The rains stopped over my town.
“Let’s hope those blasted sky cows don’t come back for some time,” Da said as he piled fried bread on my pate. “Mrs Cleary tells me you’ve been stealing boiled sweets, Jamie.” I didn’t look up. I just sawed at my too-fried bread with my knife and fork. “That’s all got to stop, you hear me.” I didn’t look up, but I could tell he was rubbing his wiry eyebrows.
“I won’t do it again, Da,” I said. And I plopped a corner of fried bread in my gob and I listened past the sounds of folk outside sweeping mud off the cobblestones, of winds drying the sodden oaks, of horses clip clopping at the edge of town.
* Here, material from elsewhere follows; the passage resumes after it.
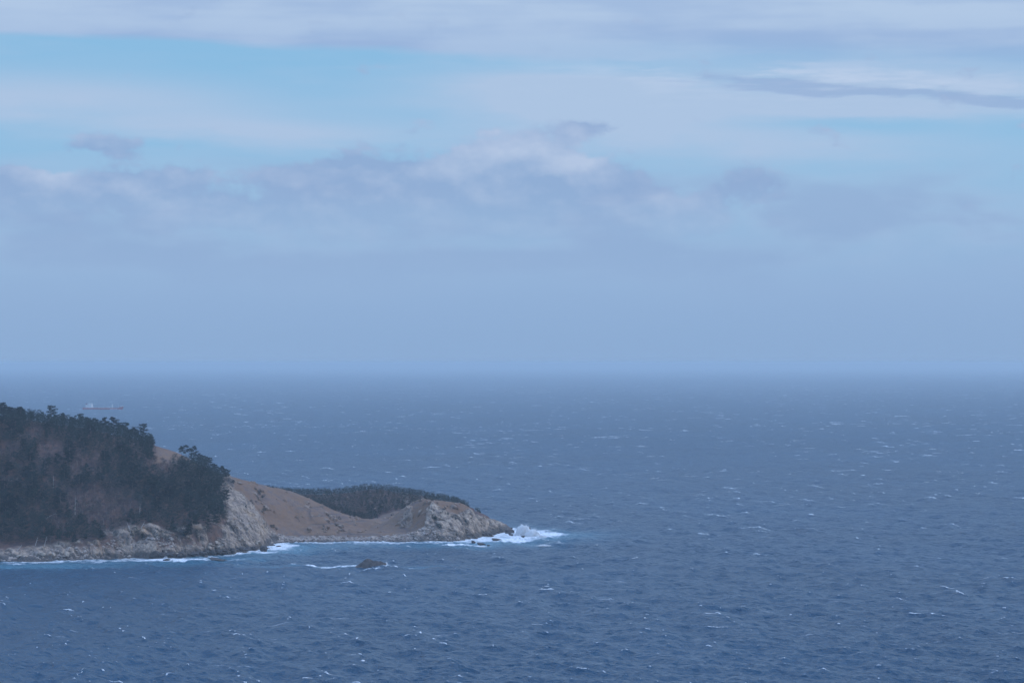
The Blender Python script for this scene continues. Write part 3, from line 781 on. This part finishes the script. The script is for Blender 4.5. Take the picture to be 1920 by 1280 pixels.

And I thought I could hear far-off rain and a faint call like a small bell ringing under a bed.
Art by my fella


Indescribably charming. Rebecca… you really ought to be wildly famous. Your stories are the kind I would have buried myself in as a youngster.
As always, your language is riveting, I loved all the small details like all the foodstuff the protag gave her very cute sky cow (pears, cola cubs, etc). I think as children, we want to be kind with all creatures, even if we do not know the consequences beyond our actions. The last line was beautiful!